The person sits in a comfortable position, back straight, usually with his eyes closed, counting his breath, or repeating a word, or concentrating on an object, image, word, or saying. He is meditating.
What is meditation? How can it help? What are the benefits of meditation?
In the past few weeks in this feature, I have argued that our thoughts and assumptions about the world determine our emotional reactions, that what we think determines how we feel. If this is true, then it follows that by controlling our thoughts we can control our emotions. But how can this be done? How is it possible to control our thoughts? How can we reduce our needless worrying?
One answer is through the use of meditation - the practice of mental discipline. Meditation is an act in which the mediator concentrates, centers, or focuses his attention on a single entity - a body process, a sound, an object or image, a word or saying - and attempts to exclude or ignore all other distracting thoughts.
You might want to try this experiment: sit in a comfortable spot at a time in which you will not be disturbed for fifteen minutes. Relax each part of your body as much as you can, then concentrate all of your attention on your breathing.

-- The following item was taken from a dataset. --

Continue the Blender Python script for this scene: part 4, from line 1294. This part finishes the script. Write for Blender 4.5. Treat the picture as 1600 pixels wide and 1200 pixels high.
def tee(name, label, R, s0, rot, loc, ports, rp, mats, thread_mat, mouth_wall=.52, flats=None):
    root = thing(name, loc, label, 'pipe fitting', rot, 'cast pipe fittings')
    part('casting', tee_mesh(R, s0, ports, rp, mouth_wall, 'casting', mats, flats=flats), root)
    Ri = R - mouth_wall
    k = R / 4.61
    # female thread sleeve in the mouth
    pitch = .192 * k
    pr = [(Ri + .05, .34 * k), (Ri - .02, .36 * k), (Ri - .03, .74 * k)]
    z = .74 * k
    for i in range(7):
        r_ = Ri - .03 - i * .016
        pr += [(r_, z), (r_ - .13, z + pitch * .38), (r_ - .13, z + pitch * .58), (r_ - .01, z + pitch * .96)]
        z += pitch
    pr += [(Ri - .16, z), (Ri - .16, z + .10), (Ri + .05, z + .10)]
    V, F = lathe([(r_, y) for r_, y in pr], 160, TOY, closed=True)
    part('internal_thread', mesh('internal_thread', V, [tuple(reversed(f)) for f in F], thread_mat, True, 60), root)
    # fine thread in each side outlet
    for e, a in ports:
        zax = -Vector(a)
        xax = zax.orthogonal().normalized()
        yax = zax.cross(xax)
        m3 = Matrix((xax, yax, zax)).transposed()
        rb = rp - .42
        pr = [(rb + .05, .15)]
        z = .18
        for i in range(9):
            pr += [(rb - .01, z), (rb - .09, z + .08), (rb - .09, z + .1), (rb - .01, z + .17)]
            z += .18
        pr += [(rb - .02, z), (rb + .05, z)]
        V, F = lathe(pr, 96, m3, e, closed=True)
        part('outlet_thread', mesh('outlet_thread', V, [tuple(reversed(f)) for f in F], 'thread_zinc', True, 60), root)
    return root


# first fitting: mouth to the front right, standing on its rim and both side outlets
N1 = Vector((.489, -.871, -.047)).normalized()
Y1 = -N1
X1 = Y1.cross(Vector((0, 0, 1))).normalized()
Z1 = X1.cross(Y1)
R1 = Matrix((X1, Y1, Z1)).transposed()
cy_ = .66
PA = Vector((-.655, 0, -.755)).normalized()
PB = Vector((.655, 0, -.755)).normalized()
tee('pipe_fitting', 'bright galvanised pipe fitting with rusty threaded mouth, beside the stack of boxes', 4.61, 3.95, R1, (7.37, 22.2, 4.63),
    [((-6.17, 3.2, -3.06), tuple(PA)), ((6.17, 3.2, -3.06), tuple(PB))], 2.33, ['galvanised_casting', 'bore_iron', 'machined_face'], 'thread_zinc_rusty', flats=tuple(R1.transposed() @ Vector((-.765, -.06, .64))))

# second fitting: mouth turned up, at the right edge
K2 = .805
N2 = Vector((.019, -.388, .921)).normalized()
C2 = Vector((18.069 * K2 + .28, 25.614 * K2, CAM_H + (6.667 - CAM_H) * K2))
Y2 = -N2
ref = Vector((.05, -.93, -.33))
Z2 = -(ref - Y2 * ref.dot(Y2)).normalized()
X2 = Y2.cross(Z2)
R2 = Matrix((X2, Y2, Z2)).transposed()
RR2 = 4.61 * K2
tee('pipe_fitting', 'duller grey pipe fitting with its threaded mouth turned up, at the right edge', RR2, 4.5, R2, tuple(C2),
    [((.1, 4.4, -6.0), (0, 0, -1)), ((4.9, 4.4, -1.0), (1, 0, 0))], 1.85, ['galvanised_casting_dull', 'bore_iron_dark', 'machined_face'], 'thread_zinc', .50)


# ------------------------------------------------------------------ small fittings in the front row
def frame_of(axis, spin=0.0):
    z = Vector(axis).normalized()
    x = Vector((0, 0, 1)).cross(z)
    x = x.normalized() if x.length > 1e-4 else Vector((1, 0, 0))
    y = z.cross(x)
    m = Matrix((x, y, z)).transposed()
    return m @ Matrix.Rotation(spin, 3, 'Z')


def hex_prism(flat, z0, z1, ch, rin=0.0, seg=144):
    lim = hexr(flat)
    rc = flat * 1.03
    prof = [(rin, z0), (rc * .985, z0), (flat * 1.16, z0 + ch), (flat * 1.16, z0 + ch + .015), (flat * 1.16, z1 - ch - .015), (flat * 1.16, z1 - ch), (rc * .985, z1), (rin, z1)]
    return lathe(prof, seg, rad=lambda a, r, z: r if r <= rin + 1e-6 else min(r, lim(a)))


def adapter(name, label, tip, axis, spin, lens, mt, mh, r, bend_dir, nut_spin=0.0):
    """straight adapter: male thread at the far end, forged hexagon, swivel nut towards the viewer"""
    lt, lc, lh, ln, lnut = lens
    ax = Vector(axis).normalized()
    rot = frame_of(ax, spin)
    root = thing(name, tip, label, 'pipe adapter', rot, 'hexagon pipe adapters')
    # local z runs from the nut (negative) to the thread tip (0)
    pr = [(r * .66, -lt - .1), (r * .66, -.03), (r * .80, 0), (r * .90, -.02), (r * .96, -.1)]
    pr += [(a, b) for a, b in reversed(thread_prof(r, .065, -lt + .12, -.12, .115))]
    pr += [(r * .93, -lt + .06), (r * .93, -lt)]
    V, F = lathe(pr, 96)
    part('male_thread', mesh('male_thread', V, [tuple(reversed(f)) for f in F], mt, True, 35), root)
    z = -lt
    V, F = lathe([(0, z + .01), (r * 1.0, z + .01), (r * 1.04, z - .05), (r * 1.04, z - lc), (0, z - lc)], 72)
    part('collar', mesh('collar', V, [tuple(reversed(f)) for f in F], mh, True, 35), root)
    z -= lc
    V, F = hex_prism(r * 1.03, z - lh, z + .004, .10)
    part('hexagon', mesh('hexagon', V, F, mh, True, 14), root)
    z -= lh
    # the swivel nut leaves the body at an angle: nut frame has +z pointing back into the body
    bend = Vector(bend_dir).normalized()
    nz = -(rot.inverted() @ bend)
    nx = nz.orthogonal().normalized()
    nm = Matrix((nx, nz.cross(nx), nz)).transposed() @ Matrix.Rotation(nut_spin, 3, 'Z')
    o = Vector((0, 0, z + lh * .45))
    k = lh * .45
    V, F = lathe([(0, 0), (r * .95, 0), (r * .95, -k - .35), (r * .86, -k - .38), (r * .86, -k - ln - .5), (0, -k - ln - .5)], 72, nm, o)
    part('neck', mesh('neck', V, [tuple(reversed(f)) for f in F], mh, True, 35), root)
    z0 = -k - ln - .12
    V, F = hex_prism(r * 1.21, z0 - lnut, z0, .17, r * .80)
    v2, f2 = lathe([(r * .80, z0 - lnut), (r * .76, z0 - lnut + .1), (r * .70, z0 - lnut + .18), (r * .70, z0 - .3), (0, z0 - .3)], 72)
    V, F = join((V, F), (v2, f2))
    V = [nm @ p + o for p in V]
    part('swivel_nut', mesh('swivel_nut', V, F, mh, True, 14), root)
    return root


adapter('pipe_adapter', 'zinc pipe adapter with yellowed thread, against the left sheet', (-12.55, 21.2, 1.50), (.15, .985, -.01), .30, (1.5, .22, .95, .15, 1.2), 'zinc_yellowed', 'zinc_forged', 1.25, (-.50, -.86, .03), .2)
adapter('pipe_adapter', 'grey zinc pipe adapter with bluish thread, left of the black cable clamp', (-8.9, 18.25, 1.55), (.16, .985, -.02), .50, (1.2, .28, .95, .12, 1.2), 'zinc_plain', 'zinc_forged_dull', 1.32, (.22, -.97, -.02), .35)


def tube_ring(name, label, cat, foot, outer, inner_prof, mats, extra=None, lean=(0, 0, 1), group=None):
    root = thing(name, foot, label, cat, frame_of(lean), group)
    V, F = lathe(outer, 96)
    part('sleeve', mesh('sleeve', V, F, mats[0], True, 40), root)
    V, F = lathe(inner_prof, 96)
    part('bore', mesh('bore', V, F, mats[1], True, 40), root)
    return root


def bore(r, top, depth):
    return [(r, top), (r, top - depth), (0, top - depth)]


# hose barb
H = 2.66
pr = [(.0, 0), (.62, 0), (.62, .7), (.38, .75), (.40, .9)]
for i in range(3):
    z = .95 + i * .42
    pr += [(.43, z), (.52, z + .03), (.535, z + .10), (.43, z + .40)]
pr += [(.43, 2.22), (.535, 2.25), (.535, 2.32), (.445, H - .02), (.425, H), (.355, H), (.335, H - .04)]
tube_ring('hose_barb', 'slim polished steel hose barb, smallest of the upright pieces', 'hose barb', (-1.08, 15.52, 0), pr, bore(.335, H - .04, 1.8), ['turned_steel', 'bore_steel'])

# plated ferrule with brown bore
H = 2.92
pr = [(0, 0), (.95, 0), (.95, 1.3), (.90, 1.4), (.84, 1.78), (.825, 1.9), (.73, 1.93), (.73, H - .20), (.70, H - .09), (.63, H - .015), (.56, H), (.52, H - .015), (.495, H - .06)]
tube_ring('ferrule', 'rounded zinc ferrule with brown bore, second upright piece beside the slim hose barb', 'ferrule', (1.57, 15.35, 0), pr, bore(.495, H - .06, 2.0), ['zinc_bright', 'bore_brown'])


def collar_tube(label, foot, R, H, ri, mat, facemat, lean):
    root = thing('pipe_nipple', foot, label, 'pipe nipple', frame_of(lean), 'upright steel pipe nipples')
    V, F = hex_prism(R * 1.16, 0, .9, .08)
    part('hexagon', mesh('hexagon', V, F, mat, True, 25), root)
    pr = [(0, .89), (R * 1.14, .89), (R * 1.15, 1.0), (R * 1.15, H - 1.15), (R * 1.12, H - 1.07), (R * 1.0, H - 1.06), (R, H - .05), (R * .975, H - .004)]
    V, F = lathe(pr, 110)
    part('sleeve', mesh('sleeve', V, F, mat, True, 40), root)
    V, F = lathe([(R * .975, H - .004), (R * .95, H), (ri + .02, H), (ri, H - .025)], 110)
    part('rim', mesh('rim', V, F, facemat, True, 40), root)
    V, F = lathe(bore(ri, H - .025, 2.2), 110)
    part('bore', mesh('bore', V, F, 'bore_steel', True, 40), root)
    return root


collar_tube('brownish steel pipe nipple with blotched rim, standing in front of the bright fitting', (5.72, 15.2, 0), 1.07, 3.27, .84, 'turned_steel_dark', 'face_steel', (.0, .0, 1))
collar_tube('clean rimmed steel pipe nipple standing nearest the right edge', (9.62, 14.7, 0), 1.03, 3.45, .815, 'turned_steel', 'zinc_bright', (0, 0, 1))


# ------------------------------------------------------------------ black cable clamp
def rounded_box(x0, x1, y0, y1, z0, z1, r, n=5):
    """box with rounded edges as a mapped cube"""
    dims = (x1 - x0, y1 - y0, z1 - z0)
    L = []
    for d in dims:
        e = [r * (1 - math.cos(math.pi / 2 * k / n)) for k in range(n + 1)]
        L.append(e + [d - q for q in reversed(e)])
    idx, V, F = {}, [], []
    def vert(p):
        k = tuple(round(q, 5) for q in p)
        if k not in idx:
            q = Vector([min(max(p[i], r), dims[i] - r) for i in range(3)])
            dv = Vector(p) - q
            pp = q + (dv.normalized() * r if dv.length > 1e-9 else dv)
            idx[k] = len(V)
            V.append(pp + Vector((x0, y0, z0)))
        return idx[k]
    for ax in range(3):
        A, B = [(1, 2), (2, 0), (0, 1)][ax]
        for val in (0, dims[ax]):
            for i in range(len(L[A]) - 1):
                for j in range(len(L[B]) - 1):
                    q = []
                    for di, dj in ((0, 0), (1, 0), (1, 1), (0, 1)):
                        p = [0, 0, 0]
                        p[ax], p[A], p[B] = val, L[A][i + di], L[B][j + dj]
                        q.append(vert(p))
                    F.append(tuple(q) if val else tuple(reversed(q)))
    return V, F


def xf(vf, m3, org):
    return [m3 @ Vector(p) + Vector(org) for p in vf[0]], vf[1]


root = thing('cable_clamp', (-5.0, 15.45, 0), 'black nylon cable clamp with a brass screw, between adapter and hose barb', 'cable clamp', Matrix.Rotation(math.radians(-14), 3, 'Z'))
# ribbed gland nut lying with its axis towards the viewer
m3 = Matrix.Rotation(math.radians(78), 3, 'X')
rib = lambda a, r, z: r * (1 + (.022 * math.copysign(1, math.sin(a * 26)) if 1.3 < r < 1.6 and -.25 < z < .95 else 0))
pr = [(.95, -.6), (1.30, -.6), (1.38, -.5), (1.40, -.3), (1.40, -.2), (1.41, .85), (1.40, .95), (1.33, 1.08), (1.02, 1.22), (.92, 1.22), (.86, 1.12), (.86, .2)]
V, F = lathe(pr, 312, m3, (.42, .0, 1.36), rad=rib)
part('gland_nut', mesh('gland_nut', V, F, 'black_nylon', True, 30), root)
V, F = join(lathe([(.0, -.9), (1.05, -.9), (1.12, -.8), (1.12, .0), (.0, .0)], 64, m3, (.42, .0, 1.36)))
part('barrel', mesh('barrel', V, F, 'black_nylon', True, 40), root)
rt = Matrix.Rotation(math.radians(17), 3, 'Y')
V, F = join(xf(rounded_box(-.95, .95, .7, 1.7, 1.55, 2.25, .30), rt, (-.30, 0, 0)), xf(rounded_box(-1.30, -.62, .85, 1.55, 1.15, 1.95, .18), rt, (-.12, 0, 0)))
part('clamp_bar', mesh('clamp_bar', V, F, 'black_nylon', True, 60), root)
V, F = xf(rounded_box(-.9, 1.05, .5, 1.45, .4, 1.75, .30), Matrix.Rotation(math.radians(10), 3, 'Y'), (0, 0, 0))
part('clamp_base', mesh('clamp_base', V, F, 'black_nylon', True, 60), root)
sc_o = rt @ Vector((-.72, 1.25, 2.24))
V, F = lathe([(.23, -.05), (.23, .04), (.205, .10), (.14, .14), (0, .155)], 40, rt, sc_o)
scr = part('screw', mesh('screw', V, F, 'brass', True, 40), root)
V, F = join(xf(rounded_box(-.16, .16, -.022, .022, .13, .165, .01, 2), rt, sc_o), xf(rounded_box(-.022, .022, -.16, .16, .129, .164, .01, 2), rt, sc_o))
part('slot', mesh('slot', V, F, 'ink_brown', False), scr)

What happens? You will probably find that it is extremely difficult to focus on your breathing for a full fifteen minutes. Your mind wanders aimlessly as it flits from thought to thought or image to image. It is as if the mind abhors a vacuum and so rushes to fill itself with thoughts and images, a rush of mental content that is hard to control.
And how often do we do this in our everyday lives - keep ourselves stirred up with distracting, worrisome thoughts; fail to stick to a thought or problem; or think about all the possible bad or fearful consequences that might befall us rather than imagine the good?
Meditation can help us to reduce this sort of unproductive, purposeless thinking and can enable us to employ our minds more constructively. Michael J. Eastcott, in his book, The Silent Path: An Introduction to Meditation (Samual Weiser, 1973), describes the effects and benefits of meditation this way: "We are beginning to see that thought is a tangible potency which creates, influences, and has effect ... who has not found that by continual thinking about some worry it has assumed gigantic proportions? And that fear builds up out of practically nothing if we permit it to be fed by thought? Put these things out of mind and they atrophy and disappear.
"Thought rightly used can recreate both ourselves and our surroundings ... most of us miss out on much of our potential because of the little recreating that we do with our minds. We permit them a great deal of free range in unprofitable fields, whereas controlled use of them could harness valuable, constructive energy. Think love and we build it into ourselves; think of joy and we become more joyous."